César Vidal
El talento (casi) negado
Conocí a José Luis Alvite cuando los dos éramos colaboradores del difunto «Diario 16». Me dedicaba yo al análisis internacional y a los artículos de Historia y Alvite... bueno, Alvite escribía como nadie. En una columna, podía dar forma a relatos que parecían arrancados de la Underwood de Raymond Chandler o de Dashiell Hammet, pero, a diferencia de ellos, sin estar situados en California o Nueva York. Su prosa, que parecía cincelada a golpes de dominio del lenguaje, me llamó la atención inmediatamente. Superaba a Umbral en el continente y el contenido y no tenía nada que envidiar a Campmany. No exagero si digo que tenía más sustancia literaria en muchos de sus artículos que la mayoría de la narrativa española publicada en los últimos cuarenta años. Profundamente sorprendido, acabé preguntando por aquel personaje tan poco habitual. La persona que me informó en el periódico compartía mi admiración y, casi en voz baja, me contó que trabajaba en un banco. Intenté convencerme de que semejante labor no era tan mala siquiera porque mi padre lo había hecho toda la vida y porque incluso José Luis Garci se dedicó a ese menester antes de ganar el Oscar, pero no pude evitar que una medusa de frío pesar se me pegara al pecho. Alvite poseía una maestría notable y ahí seguía amarrado al duro banco no de una galera turquesca sino de la caja de una institución financiera. En cierta ocasión coincidimos en una reunión de columnistas y le expresé la extraordinaria impresión que me había causado. Me miró sorprendido, como si no terminara de entender por qué lo elogiaba.

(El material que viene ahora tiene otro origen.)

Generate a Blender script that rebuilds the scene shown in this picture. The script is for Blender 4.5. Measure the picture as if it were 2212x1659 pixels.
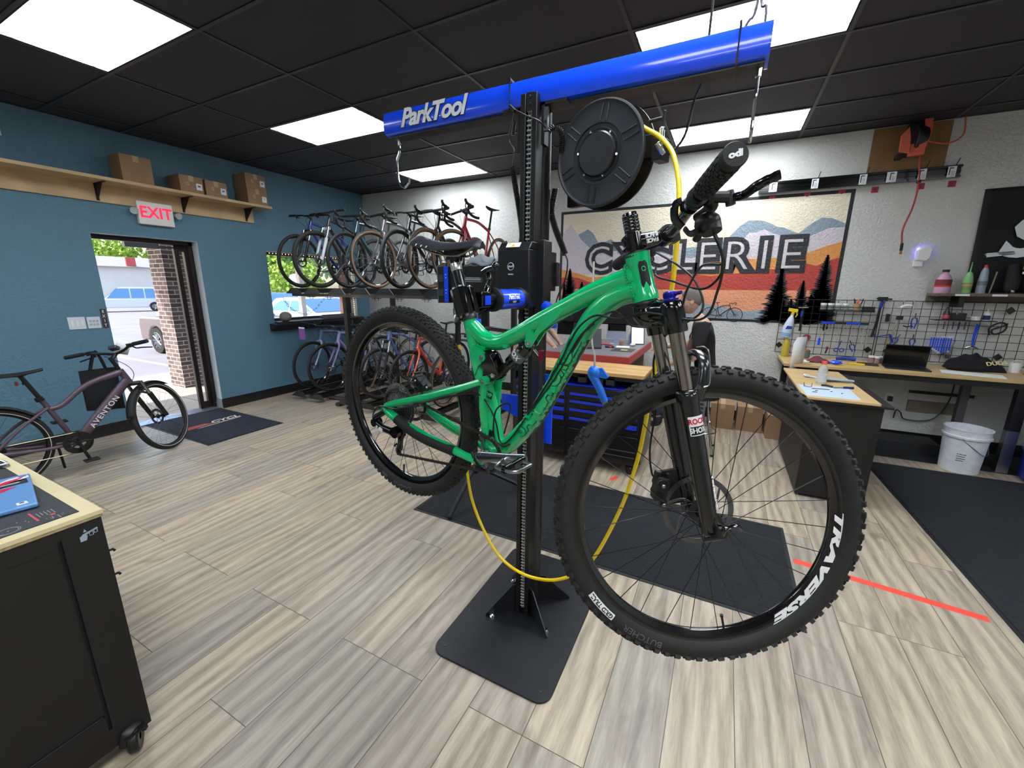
import bpy, bmesh, math, random
from mathutils import Matrix, Vector, Euler
from math import sin, cos, pi, radians, sqrt, atan2
SC = bpy.context.scene
for o in list(bpy.data.objects): bpy.data.objects.remove(o, do_unlink=True)
COL = SC.collection
random.seed(7)
# ---------------------------------------------------------------- camera
F = 884.5; YAW, PITCH, ROLL = .4721, .2307, .0072; CAMH = 1.6126
_f = Vector((-sin(YAW)*cos(PITCH), cos(YAW)*cos(PITCH), -sin(PITCH)))
_r = Vector((cos(YAW), sin(YAW), 0)); _u = _r.cross(_f)
R2 = cos(ROLL)*_r + sin(ROLL)*_u; U2 = -sin(ROLL)*_r + cos(ROLL)*_u
cd = bpy.data.cameras.new('camera'); cam = bpy.data.objects.new('camera', cd); COL.objects.link(cam)
cd.sensor_fit = 'HORIZONTAL'; cd.sensor_width = 36; cd.lens = F/2212*36; cd.clip_start = .03; cd.clip_end = 300
cam.matrix_world = Matrix(((R2.x, U2.x, -_f.x, 0), (R2.y, U2.y, -_f.y, 0), (R2.z, U2.z, -_f.z, CAMH), (0, 0, 0, 1)))
SC.camera = cam
# ---------------------------------------------------------------- view, world, sun
SC.view_settings.view_transform = 'Standard'; SC.view_settings.look = 'None'
SC.view_settings.gamma = 1; SC.view_settings.use_curve_mapping = False
SC.view_settings.exposure = 0.35
LAMP = 17.0                       # emission of the ceiling panels
w = bpy.data.worlds.new('world'); SC.world = w; w.use_nodes = True
nt = w.node_tree; bg = nt.nodes['Background']; sk = nt.nodes.new('ShaderNodeTexSky')
sk.sky_type = 'NISHITA'; sk.sun_disc = False; sk.sun_elevation = radians(42); sk.sun_rotation = radians(200)
sk.air_density = 1.2; sk.dust_density = 2.0
nt.links.new(sk.outputs[0], bg.inputs[0]); bg.inputs[1].default_value = .45
sl = bpy.data.lights.new('sun', 'SUN'); sl.energy = 4.2; sl.angle = radians(.6); sl.color = (1, .95, .87)
so = bpy.data.objects.new('sun', sl); COL.objects.link(so)
so.rotation_euler = (Vector((.45, .62, -.72))).to_track_quat('-Z', 'Y').to_euler()   # sun stands to the south-west, high
so.location = (-12, -8, 12)
# ---------------------------------------------------------------- materials
def lin(h):
    c = [int(h[i:i+2], 16)/255 for i in (0, 2, 4)]
    return tuple((x/12.92 if x <= .04045 else ((x+.055)/1.055)**2.4) for x in c) + (1,)
MC = {}
def pm(name, hexc, rough=.5, metal=0., coat=0., var=None, bump=None, em=None, trans=0., ior=None, alpha=None, spec=None):
    if name in MC: return MC[name]
    m = bpy.data.materials.new(name); m.use_nodes = True; n = m.node_tree; b = n.nodes['Principled BSDF']
    c = lin(hexc); b.inputs['Base Color'].default_value = c
    b.inputs['Roughness'].default_value = rough; b.inputs['Metallic'].default_value = metal
    if coat: b.inputs['Coat Weight'].default_value = coat; b.inputs['Coat Roughness'].default_value = .06
    if spec is not None: b.inputs['Specular IOR Level'].default_value = spec
    if trans: b.inputs['Transmission Weight'].default_value = trans
    if ior: b.inputs['IOR'].default_value = ior
    if alpha is not None: b.inputs['Alpha'].default_value = alpha
    if em: b.inputs['Emission Color'].default_value = lin(em[0]); b.inputs['Emission Strength'].default_value = em[1]
    g = n.nodes.new('ShaderNodeTexCoord')
    if var:   # (scale, dark amount[, detail])
        t = n.nodes.new('ShaderNodeTexNoise'); t.inputs['Scale'].default_value = var[0]; t.inputs['Detail'].default_value = 5
        n.links.new(g.outputs['Object'], t.inputs['Vector'])
        r = n.nodes.new('ShaderNodeMapRange'); r.inputs['From Min'].default_value = .3; r.inputs['From Max'].default_value = .7
        r.inputs['To Min'].default_value = 1-var[1]; r.inputs['To Max'].default_value = 1+var[1]*.4
        n.links.new(t.outputs['Fac'], r.inputs['Value'])
        x = n.nodes.new('ShaderNodeVectorMath'); x.operation = 'SCALE'; x.inputs[0].default_value = c[:3]
        n.links.new(r.outputs[0], x.inputs['Scale']); n.links.new(x.outputs[0], b.inputs['Base Color'])
    if bump:
        t = n.nodes.new('ShaderNodeTexNoise'); t.inputs['Scale'].default_value = bump[0]; t.inputs['Detail'].default_value = 3
        n.links.new(g.outputs['Object'], t.inputs['Vector'])
        bp = n.nodes.new('ShaderNodeBump'); bp.inputs['Strength'].default_value = bump[1]; bp.inputs['Distance'].default_value = bump[2] if len(bump) > 2 else .005
        n.links.new(t.outputs['Fac'], bp.inputs['Height']); n.links.new(bp.outputs[0], b.inputs['Normal'])
    MC[name] = m; return m
BLK = pm('black_plastic', '111113', .42, bump=(300, .08)); BLKG = pm('black_gloss', '0a0a0c', .16, coat=.6)
BLKM = pm('black_matte', '0f0f10', .7, bump=(200, .1)); STEEL = pm('steel', 'b9bcc0', .25, 1.); DSTEEL = pm('dark_steel', '55565a', .35, 1.)
RUB = pm('tyre_rubber', '191818', .7, bump=(160, .15), var=(30, .25)); WHITE = pm('white_plastic', 'e6e6e6', .4); PAPER = pm('paper', 'e9ebf0', .7, var=(8, .05))
BLUE = pm('tool_blue', '1440c8', .3, coat=.3); CHROME = pm('chrome', 'd5d6d8', .12, 1.); SILV = pm('brushed_silver', '9a9da2', .3, 1.)
GLASSM = pm('window_glass', 'ffffff', .0, trans=1., ior=1.45, spec=.5)
# ---------------------------------------------------------------- mesh builder
def V3(a): return Vector(a)
def frames(pts, closed=False):
    P = [Vector(p) for p in pts]; n = len(P); T = []
    for i in range(n):
        a = P[(i-1) % n] if (closed or i > 0) else P[i]; b = P[(i+1) % n] if (closed or i < n-1) else P[i]
        d = b-a; T.append(d.normalized() if d.length > 1e-9 else Vector((0, 0, 1)))
    up = Vector((0, 0, 1)) if abs(T[0].z) < .9 else Vector((0, 1, 0))
    N = [(up - T[0]*up.dot(T[0])).normalized()]
    for i in range(1, n):
        v = N[-1] - T[i]*N[-1].dot(T[i]); N.append(v.normalized() if v.length > 1e-6 else N[-1])
    return P, T, N
def cr(pts, k=6, closed=False):
    P = [Vector(p) for p in pts]; n = len(P); out = []
    rng = range(n) if closed else range(n-1)
    for i in rng:
        p0 = P[(i-1) % n] if (closed or i > 0) else P[0]*2-P[1]; p1 = P[i]; p2 = P[(i+1) % n]
        p3 = P[(i+2) % n] if (closed or i < n-2) else P[-1]*2-P[-2]
        for j in range(k):
            t = j/k; out.append(.5*((2*p1)+(p2-p0)*t+(2*p0-5*p1+4*p2-p3)*t*t+(3*p1-p0-3*p2+p3)*t**3))
    if not closed: out.append(P[-1])
    return out
class MB:
    def __init__(s, X=None): s.v = []; s.f = []; s.m = []; s.X = X
    def add(s, vs, fs, m=0, X=None):
        o = len(s.v); X = X or s.X
        if callable(X): vs = [X(Vector(v)) for v in vs]
        elif X is not None: vs = [X @ Vector(v) for v in vs]
        s.v += [tuple(v) for v in vs]; s.f += [tuple(i+o for i in f) for f in fs]; s.m += [m]*len(fs); return s
    def box(s, lo, hi, m=0, X=None):
        (a, b, c), (d, e, f) = lo, hi
        return s.add([(a,b,c),(d,b,c),(d,e,c),(a,e,c),(a,b,f),(d,b,f),(d,e,f),(a,e,f)], [(0,3,2,1),(4,5,6,7),(0,1,5,4),(1,2,6,5),(2,3,7,6),(3,0,4,7)], m, X)
    def cb(s, c, sz, m=0, X=None):
        return s.box([c[i]-sz[i]/2 for i in range(3)], [c[i]+sz[i]/2 for i in range(3)], m, X)
    def tube(s, pts, r, n=10, m=0, closed=False, X=None, cap=True, sq=None):
        P, T, N = frames(pts, closed); L = len(P); vs = []
        for i in range(L):
            rr = r[min(i, len(r)-1)] if isinstance(r, (list, tuple)) else (r(i/(L-1)) if callable(r) else r)
            B = T[i].cross(N[i]); a, b = (rr, rr) if sq is None else (rr, rr*sq)
            for j in range(n): t = 2*pi*j/n; vs.append(P[i]+N[i]*(a*cos(t))+B*(b*sin(t)))
        fs = []
        for i in range(L if closed else L-1):
            for j in range(n):
                k = (i+1) % L; fs.append((i*n+j, i*n+(j+1) % n, k*n+(j+1) % n, k*n+j))
        if cap and not closed: fs.append(tuple(range(n))[::-1]); fs.append(tuple((L-1)*n+j for j in range(n)))
        return s.add(vs, fs, m, X)
    def cyl(s, a, b, r, r2=None, n=20, m=0, X=None): return s.tube([a, b], [r, r if r2 is None else r2], n, m, X=X)
    def lathe(s, prof, o=(0,0,0), d=(0,0,1), n=24, m=0, X=None, a0=0, a1=None):
        d = Vector(d).normalized(); u = d.orthogonal().normalized(); w_ = d.cross(u); o = Vector(o); vs = []; fs = []; k = len(prof)
        full = a1 is None; na = n if full else n+1
        for i in range(na):
            t = 2*pi*i/n if full else a0+(a1-a0)*i/n
            e = u*cos(t)+w_*sin(t)
            for r, z in prof: vs.append(o+e*r+d*z)
        for i in range(n):
            i2 = (i+1) % na
            for j in range(k-1): fs.append((i*k+j, i2*k+j, i2*k+j+1, i*k+j+1))
        return s.add(vs, fs, m, X)
    def torus(s, c, nrm, R, r, n=48, k=8, m=0, X=None, rz=None):
        rz = r if rz is None else rz
        return s.lathe([(R+r*cos(2*pi*j/k), rz*sin(2*pi*j/k)) for j in range(k+1)], c, nrm, n, m, X)
    def sph(s, c, r, n=14, m=0, X=None, sc=(1,1,1)):
        vs = []; fs = []; h = n//2
        for i in range(h+1):
            for j in range(n):
                a = pi*i/h; b = 2*pi*j/n
                vs.append((c[0]+r*sc[0]*sin(a)*cos(b), c[1]+r*sc[1]*sin(a)*sin(b), c[2]+r*sc[2]*cos(a)))
        for i in range(h):
            for j in range(n): fs.append((i*n+j, (i+1)*n+j, (i+1)*n+(j+1) % n, i*n+(j+1) % n))
        return s.add(vs, fs, m, X)
    def prism(s, poly, X=None, d=.01, m=0, z0=0.):
        n = len(poly); vs = [(p[0], p[1], z0) for p in poly]+[(p[0], p[1], z0+d) for p in poly]
        fs = [tuple(range(n))[::-1], tuple(range(n, 2*n))]+[(i, (i+1) % n, n+(i+1) % n, n+i) for i in range(n)]
        return s.add(vs, fs, m, X)
    def grid(s, fn, nu, nv, m=0, X=None):
        vs = [fn(i/nu, j/nv) for i in range(nu+1) for j in range(nv+1)]
        fs = [(i*(nv+1)+j, (i+1)*(nv+1)+j, (i+1)*(nv+1)+j+1, i*(nv+1)+j+1) for i in range(nu) for j in range(nv)]
        return s.add(vs, fs, m, X)
    def text(s, t, size, X, d=.001, off=0., shear=0., m=0, fn=None, sx=1., cx='CENTER', sp=1., z0=0.):
        vs, fs = tgeo(t, size, d, off, shear, cx, sp)
        vs = [Vector((v[0]*sx, v[1], v[2]+z0)) for v in vs]
        return s.add(vs, fs, m, fn or X)
    def build(s, name, mats, parent=None, smooth=35, bev=0, loc=None, sub=0):
        me = bpy.data.meshes.new(name); me.from_pydata(s.v, [], s.f)
        if not isinstance(mats, (list, tuple)): mats = [mats]
        for x in mats: me.materials.append(x)
        for p, k in zip(me.polygons, s.m): p.material_index = k
        bm = bmesh.new(); bm.from_mesh(me); bmesh.ops.recalc_face_normals(bm, faces=bm.faces); bm.to_mesh(me); bm.free()
        if smooth: me.shade_smooth(); me.set_sharp_from_angle(angle=radians(smooth))
        o = bpy.data.objects.new(name, me); COL.objects.link(o)
        if bev:
            b = o.modifiers.new('bevel', 'BEVEL'); b.width = bev; b.segments = 2; b.limit_method = 'ANGLE'; b.angle_limit = radians(40)
        if sub: b = o.modifiers.new('sub', 'SUBSURF'); b.levels = sub; b.render_levels = sub
        if loc: o.location = loc
        if parent: o.parent = parent
        return o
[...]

Seguramente, no le faltaba razón porque una de las características –bien tristes, ya lo sé– de España es la manera en que maltrata a aquellos que, verdaderamente, se merecen un reconocimiento público. Puede arrodillarse aduladoramente ante una poligonera que sigue sin saber hablar a pesar de las horas de vuelo en televisión, pero tiene enormes dificultades para reconocer la valía de gente como Alvite. En su necrológica no figurarán grandes premios literarios y se podrá comprobar que libros extraordinarios como «Historias del Savoy» o «Almas del nueve largo» aparecieron en una editorial modesta. Gracias a LA RAZÓN –cuyo elenco de columnistas es, en conjunto, el mejor de la Prensa española– sus escritos pudieron ser leídos durante los últimos años. Este periódico puede enorgullecerse de haber sido el lugar donde se reconoció un talento que (casi) fue pasado por alto por los que nunca debieron hacerlo.